** TASK BRIEF **
Leave out the pictures and repeat the data exactly.

** DATA FOR THE TASK **
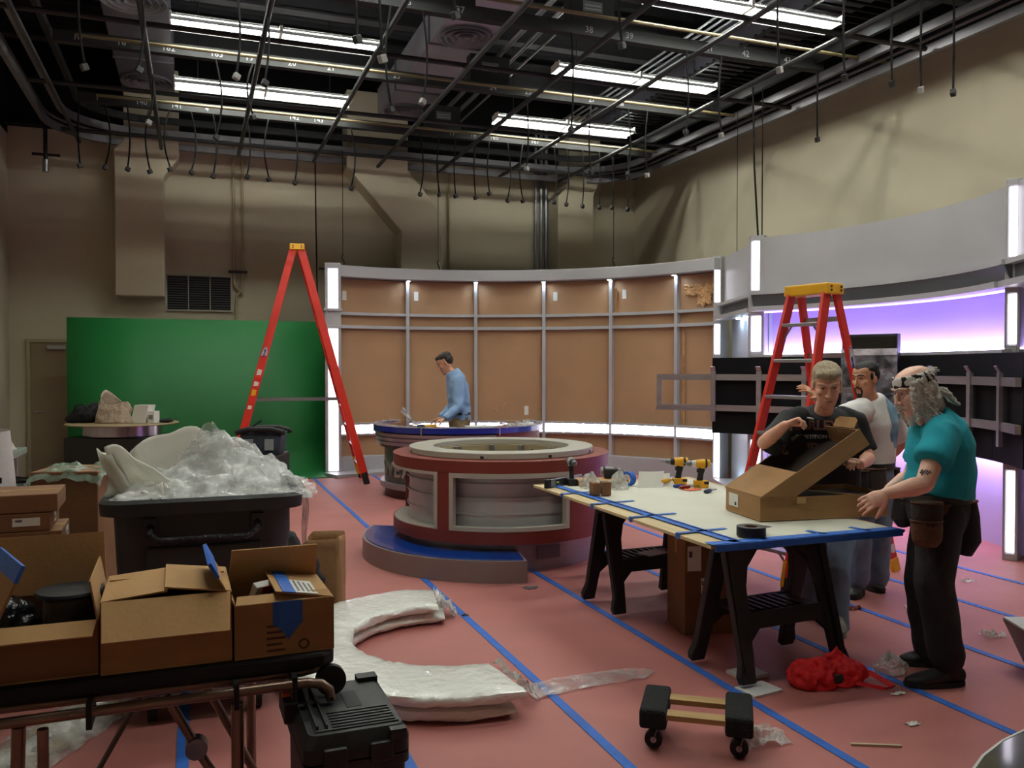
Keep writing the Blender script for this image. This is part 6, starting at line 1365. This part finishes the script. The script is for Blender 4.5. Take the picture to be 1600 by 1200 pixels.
shirtC = [MB().tube([V(-0.043,-0.079,0.964), V(-0.038,-0.079,1.041), V(-0.033,-0.079,1.147), V(-0.037,-0.089,1.292), V(-0.051,-0.099,1.388), V(-0.083,-0.119,1.475)], [(.185,.14),(.185,.14),(.19,.14),(.215,.145),(.185,.12),(.085,.085)], 28, FC, round_ends=False),
    MB().tube([V(-0.177,-0.219,1.394), V(-0.280,-0.309,1.366), V(-0.406,-0.419,1.335)], [.09,.09,.095], 20), MB().tube([V(0.047,-0.029,1.361), V(0.127,0.021,1.309), V(0.217,0.091,1.162)], [.09,.09,.095], 20)]
sC = mesh_obj('t_shirt', remesh(shirtC, .011, 6, .5, fold(.012,5.,12,(1,1,.8))), mat('white_cotton', (232,230,228), .85, 0, .05, 6, .2, 200), PC)
me = bpy.data.meshes.new('p'); NX, NY = 14, 22; vv = []; ff = []
for i in range(NX+1):
    for j in range(NY+1):
        vv.append((.21*(i/NX-.5)*(1+.0), .40*(j/NY-.5), 0))
for i in range(NX):
    for j in range(NY):
        u, v_ = (i+.5)/NX-.5, (j+.5)/NY-.5; e = (abs(u)*2)**2 + (abs(v_)*2)**3 + .55*nz((u*7,v_*7,3),1.)
        if e < .85: a = i*(NY+1)+j; ff.append((a,a+NY+1,a+NY+2,a+1))
me.from_pydata(vv, [], ff)
FP = V(.80,-.60,0).normalized(); c_ = V(0.056,-0.129,1.304); r_ = V(0,0,1).cross(FP)
project(PC, sC, me, Matrix(((r_.x,0,FP.x,c_[0]),(r_.y,0,FP.y,c_[1]),(0,1,0,c_[2]),(0,0,0,1))), FP, mat('blue_back_print', (74,130,178), .8, 0, .3, 9, rgb2=(150,190,205), detail=5), 'back_print', .004)
jeC = [MB().tube([V(-0.047,-0.079,0.993), V(-0.047,-0.079,0.882), V(-0.047,-0.079,0.786)], [(.17,.135),(.175,.14),(.15,.12)], 24, FC, round_ends=True)]
for hp, kn, an in ((V(-0.131,-0.129,0.855),V(-0.185,-0.179,0.468),V(-0.174,-0.119,0.122)), (V(0.041,-0.019,0.840),V(0.019,-0.059,0.445),V(0.021,0.001,0.092))):
    jeC.append(MB().tube([hp, Vector(hp).lerp(Vector(kn),.5), kn, Vector(kn).lerp(Vector(an),.5), an], [(.095,.105),.095,.085,.085,.088], 20, FC, round_ends=True))
mesh_obj('jeans', remesh(jeC, .012, 4, .5, fold(.012,7,15,(1,1,.7))), m_jean, PC)
shoe(PC, V(-0.160,-0.119,0.108), V(-0.277,-0.279,0.129), m_wboot, m_sole); shoe(PC, V(-0.007,-0.019,0.083), V(0.030,-0.099,0.083), m_wboot, m_sole)
MB().tube([V(-0.047,-0.079,0.993), V(-0.047,-0.079,0.945)], [(.19,.15),(.192,.152)], 28, FC).build('tool_belt', m_belt, PC, smooth=50)
mblk = mat('black_nylon',(20,20,22)); pouch(PC, V(-0.249,-0.279,0.954), (-.8,-.6,0), .18, .22, .1, mblk); pouch(PC, V(-0.118,-0.279,0.963), (.3,-1,0), .2, .2, .06, m_lead, 'tool_pouch'); pouch(PC, V(0.111,-0.079,0.945), (1,-.2,0), .12, .24, .08, mblk, 'side_pouch')

# ---------- man in the light blue shirt at the rear desk
PD_ = thing('person','man in a light blue dress shirt standing inside the rear desk','person',(3.40,11.28,0),CR)
FD = V(-1,-.02,0)
MDh = HM(V(-0.152,-0.016,1.753), 92, 30, 0, 1.12)
s1, e1, w1 = V(0.052,-0.176,1.535), V(0.036,-0.206,1.170), V(-0.145,-0.336,1.013); s2, e2, w2 = V(0.010,0.204,1.529), V(-0.064,0.244,1.168), V(-0.228,0.044,0.999)
h1 = hand_parts(w1, V(-.9,-.05,-.3), (0,.2,-1), -1, (.3,.5,.4), 1.1); h2 = hand_parts(w2, V(-.9,-.2,-.3), (0,-.2,-1), 1, (.3,.5,.4), 1.1)
bodyD = head_parts(MDh, 1.0, 1.0) + [limb([V(-0.118,-0.006,1.682), V(-0.057,0.014,1.620), V(0.004,0.024,1.434)], [.06,.066,.1], FD), limb([s1,e1],[.03,.03]), limb([e1,w1],[.03,(.030,.026)]), limb([s2,e2],[.03,.03]), limb([e2,w2],[.03,(.030,.026)]), limb([V(0.004,0.024,1.434), V(0.022,0.024,1.036), V(0.031,0.024,0.859)], [.1,.11,.11], FD)] + h1 + h2
mesh_obj('body', remesh(bodyD, .006, 3, .5), sk3, PD_)
dh = mat('dark_brown_hair', (40,30,25), .5, 0, .25, 20, .5, 80); face_bits(PD_, MDh, sk3, dh, (146,90,80), eyes=False)
b = MB(); b.M = MDh; b.ell((0,-.022,.085),(.08,.102,.058),20,12); b.ell((0,-.052,.035),(.08,.068,.075),18,12); b.ell((0,.05,.108),(.05,.035,.024),14,8)
mesh_obj('hair', remesh([b], .008, 2, .5, lambda p: .004*turb(p,45,2)), dh, PD_)
shirtD = [MB().tube([V(0.039,0.024,0.974), V(0.039,0.024,1.080), V(0.031,0.024,1.231), V(0.013,0.024,1.425), V(-0.013,0.014,1.550), V(-0.066,0.004,1.656)], [(.16,.15),(.165,.15),(.175,.15),(.21,.15),(.18,.13),(.085,.09)], 26, FD, round_ends=False),
    MB().tube([V(0.049,-0.136,1.517), e1, Vector(e1).lerp(Vector(w1),.85)], [.09,.07,.05], 18, round_ends=True), MB().tube([V(0.013,0.164,1.512), e2, Vector(e2).lerp(Vector(w2),.85)], [.09,.07,.05], 18, round_ends=True)]
sD = mesh_obj('dress_shirt', remesh(shirtD, .013, 5, .5, fold(.014,7.,21,(1,1,.8))), mat('light_blue_poplin', (140,172,210), .7, 0, .06, 6, .2, 150), PD_)
b = MB(); b.tube([V(-0.088,-0.056,1.621), V(-0.032,-0.096,1.595), V(0.007,-0.016,1.629), V(-0.018,0.084,1.647)], .014, 8, round_ends=True); b.build('collar', MATS['light_blue_poplin'], PD_, smooth=50)
trD = [MB().tube([V(0.039,0.024,1.080), V(0.039,0.024,0.947), V(0.039,0.024,0.841)], [(.155,.145),(.165,.15),(.15,.14)], 22, FD, round_ends=True)]
for dy in (-.1,.1): trD.append(MB().tube([Vector(V(0.039,0.024,0.903))+V(0,dy,0), V(.05,dy,.5), V(.06,dy,.1)], [.095,.075,.065], 16, FD, round_ends=True))
mesh_obj('trousers', remesh(trD, .014, 4, .5, fold(.01,6,25)), mat('khaki_twill', (128,104,74), .85, 0, .1, 8), PD_)
for dy in (-.1,.1): shoe(PD_, (.06,dy,.08), (-.13,dy,0), m_wboot, m_sole)
MB().tube([V(0.039,0.024,1.089), V(0.039,0.024,1.053)], [(.168,.157),(.168,.157)], 26, FD).build('belt', m_belt, PD_, smooth=50)
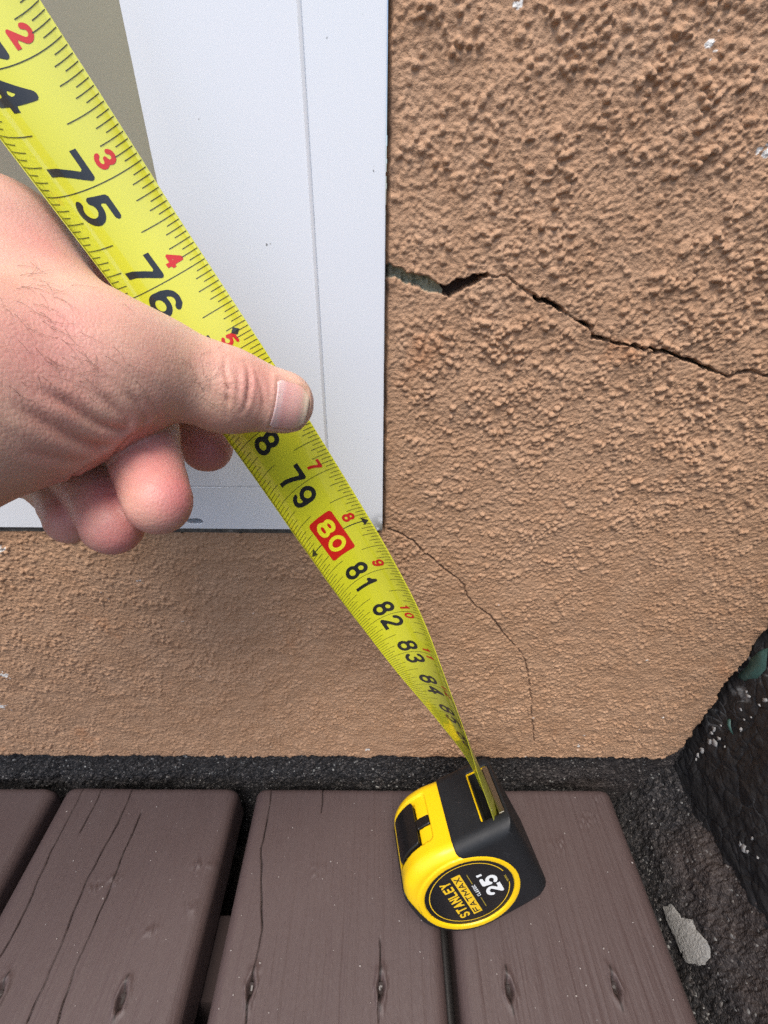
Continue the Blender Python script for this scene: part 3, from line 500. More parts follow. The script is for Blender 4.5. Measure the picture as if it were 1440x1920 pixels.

** TASK RESULT **
Keep writing the Blender script for this image. This is part 6, starting at line 1365. This part finishes the script. The script is for Blender 4.5. Take the picture to be 1600 by 1200 pixels.
shirtC = [MB().tube([V(-0.043,-0.079,0.964), V(-0.038,-0.079,1.041), V(-0.033,-0.079,1.147), V(-0.037,-0.089,1.292), V(-0.051,-0.099,1.388), V(-0.083,-0.119,1.475)], [(.185,.14),(.185,.14),(.19,.14),(.215,.145),(.185,.12),(.085,.085)], 28, FC, round_ends=False),
    MB().tube([V(-0.177,-0.219,1.394), V(-0.280,-0.309,1.366), V(-0.406,-0.419,1.335)], [.09,.09,.095], 20), MB().tube([V(0.047,-0.029,1.361), V(0.127,0.021,1.309), V(0.217,0.091,1.162)], [.09,.09,.095], 20)]
sC = mesh_obj('t_shirt', remesh(shirtC, .011, 6, .5, fold(.012,5.,12,(1,1,.8))), mat('white_cotton', (232,230,228), .85, 0, .05, 6, .2, 200), PC)
me = bpy.data.meshes.new('p'); NX, NY = 14, 22; vv = []; ff = []
for i in range(NX+1):
    for j in range(NY+1):
        vv.append((.21*(i/NX-.5)*(1+.0), .40*(j/NY-.5), 0))
for i in range(NX):
    for j in range(NY):
        u, v_ = (i+.5)/NX-.5, (j+.5)/NY-.5; e = (abs(u)*2)**2 + (abs(v_)*2)**3 + .55*nz((u*7,v_*7,3),1.)
        if e < .85: a = i*(NY+1)+j; ff.append((a,a+NY+1,a+NY+2,a+1))
me.from_pydata(vv, [], ff)
FP = V(.80,-.60,0).normalized(); c_ = V(0.056,-0.129,1.304); r_ = V(0,0,1).cross(FP)
project(PC, sC, me, Matrix(((r_.x,0,FP.x,c_[0]),(r_.y,0,FP.y,c_[1]),(0,1,0,c_[2]),(0,0,0,1))), FP, mat('blue_back_print', (74,130,178), .8, 0, .3, 9, rgb2=(150,190,205), detail=5), 'back_print', .004)
jeC = [MB().tube([V(-0.047,-0.079,0.993), V(-0.047,-0.079,0.882), V(-0.047,-0.079,0.786)], [(.17,.135),(.175,.14),(.15,.12)], 24, FC, round_ends=True)]
for hp, kn, an in ((V(-0.131,-0.129,0.855),V(-0.185,-0.179,0.468),V(-0.174,-0.119,0.122)), (V(0.041,-0.019,0.840),V(0.019,-0.059,0.445),V(0.021,0.001,0.092))):
    jeC.append(MB().tube([hp, Vector(hp).lerp(Vector(kn),.5), kn, Vector(kn).lerp(Vector(an),.5), an], [(.095,.105),.095,.085,.085,.088], 20, FC, round_ends=True))
mesh_obj('jeans', remesh(jeC, .012, 4, .5, fold(.012,7,15,(1,1,.7))), m_jean, PC)
shoe(PC, V(-0.160,-0.119,0.108), V(-0.277,-0.279,0.129), m_wboot, m_sole); shoe(PC, V(-0.007,-0.019,0.083), V(0.030,-0.099,0.083), m_wboot, m_sole)
MB().tube([V(-0.047,-0.079,0.993), V(-0.047,-0.079,0.945)], [(.19,.15),(.192,.152)], 28, FC).build('tool_belt', m_belt, PC, smooth=50)
mblk = mat('black_nylon',(20,20,22)); pouch(PC, V(-0.249,-0.279,0.954), (-.8,-.6,0), .18, .22, .1, mblk); pouch(PC, V(-0.118,-0.279,0.963), (.3,-1,0), .2, .2, .06, m_lead, 'tool_pouch'); pouch(PC, V(0.111,-0.079,0.945), (1,-.2,0), .12, .24, .08, mblk, 'side_pouch')

# ---------- man in the light blue shirt at the rear desk
PD_ = thing('person','man in a light blue dress shirt standing inside the rear desk','person',(3.40,11.28,0),CR)
FD = V(-1,-.02,0)
MDh = HM(V(-0.152,-0.016,1.753), 92, 30, 0, 1.12)
s1, e1, w1 = V(0.052,-0.176,1.535), V(0.036,-0.206,1.170), V(-0.145,-0.336,1.013); s2, e2, w2 = V(0.010,0.204,1.529), V(-0.064,0.244,1.168), V(-0.228,0.044,0.999)
h1 = hand_parts(w1, V(-.9,-.05,-.3), (0,.2,-1), -1, (.3,.5,.4), 1.1); h2 = hand_parts(w2, V(-.9,-.2,-.3), (0,-.2,-1), 1, (.3,.5,.4), 1.1)
bodyD = head_parts(MDh, 1.0, 1.0) + [limb([V(-0.118,-0.006,1.682), V(-0.057,0.014,1.620), V(0.004,0.024,1.434)], [.06,.066,.1], FD), limb([s1,e1],[.03,.03]), limb([e1,w1],[.03,(.030,.026)]), limb([s2,e2],[.03,.03]), limb([e2,w2],[.03,(.030,.026)]), limb([V(0.004,0.024,1.434), V(0.022,0.024,1.036), V(0.031,0.024,0.859)], [.1,.11,.11], FD)] + h1 + h2
mesh_obj('body', remesh(bodyD, .006, 3, .5), sk3, PD_)
dh = mat('dark_brown_hair', (40,30,25), .5, 0, .25, 20, .5, 80); face_bits(PD_, MDh, sk3, dh, (146,90,80), eyes=False)
b = MB(); b.M = MDh; b.ell((0,-.022,.085),(.08,.102,.058),20,12); b.ell((0,-.052,.035),(.08,.068,.075),18,12); b.ell((0,.05,.108),(.05,.035,.024),14,8)
mesh_obj('hair', remesh([b], .008, 2, .5, lambda p: .004*turb(p,45,2)), dh, PD_)
shirtD = [MB().tube([V(0.039,0.024,0.974), V(0.039,0.024,1.080), V(0.031,0.024,1.231), V(0.013,0.024,1.425), V(-0.013,0.014,1.550), V(-0.066,0.004,1.656)], [(.16,.15),(.165,.15),(.175,.15),(.21,.15),(.18,.13),(.085,.09)], 26, FD, round_ends=False),
    MB().tube([V(0.049,-0.136,1.517), e1, Vector(e1).lerp(Vector(w1),.85)], [.09,.07,.05], 18, round_ends=True), MB().tube([V(0.013,0.164,1.512), e2, Vector(e2).lerp(Vector(w2),.85)], [.09,.07,.05], 18, round_ends=True)]
sD = mesh_obj('dress_shirt', remesh(shirtD, .013, 5, .5, fold(.014,7.,21,(1,1,.8))), mat('light_blue_poplin', (140,172,210), .7, 0, .06, 6, .2, 150), PD_)
b = MB(); b.tube([V(-0.088,-0.056,1.621), V(-0.032,-0.096,1.595), V(0.007,-0.016,1.629), V(-0.018,0.084,1.647)], .014, 8, round_ends=True); b.build('collar', MATS['light_blue_poplin'], PD_, smooth=50)
trD = [MB().tube([V(0.039,0.024,1.080), V(0.039,0.024,0.947), V(0.039,0.024,0.841)], [(.155,.145),(.165,.15),(.15,.14)], 22, FD, round_ends=True)]
for dy in (-.1,.1): trD.append(MB().tube([Vector(V(0.039,0.024,0.903))+V(0,dy,0), V(.05,dy,.5), V(.06,dy,.1)], [.095,.075,.065], 16, FD, round_ends=True))
mesh_obj('trousers', remesh(trD, .014, 4, .5, fold(.01,6,25)), mat('khaki_twill', (128,104,74), .85, 0, .1, 8), PD_)
for dy in (-.1,.1): shoe(PD_, (.06,dy,.08), (-.13,dy,0), m_wboot, m_sole)
MB().tube([V(0.039,0.024,1.089), V(0.039,0.024,1.053)], [(.168,.157),(.168,.157)], 26, FD).build('belt', m_belt, PD_, smooth=50)
Continue the Blender Python script for this scene: part 3, from line 500. More parts follow. The script is for Blender 4.5. Measure the picture as if it were 1440x1920 pixels.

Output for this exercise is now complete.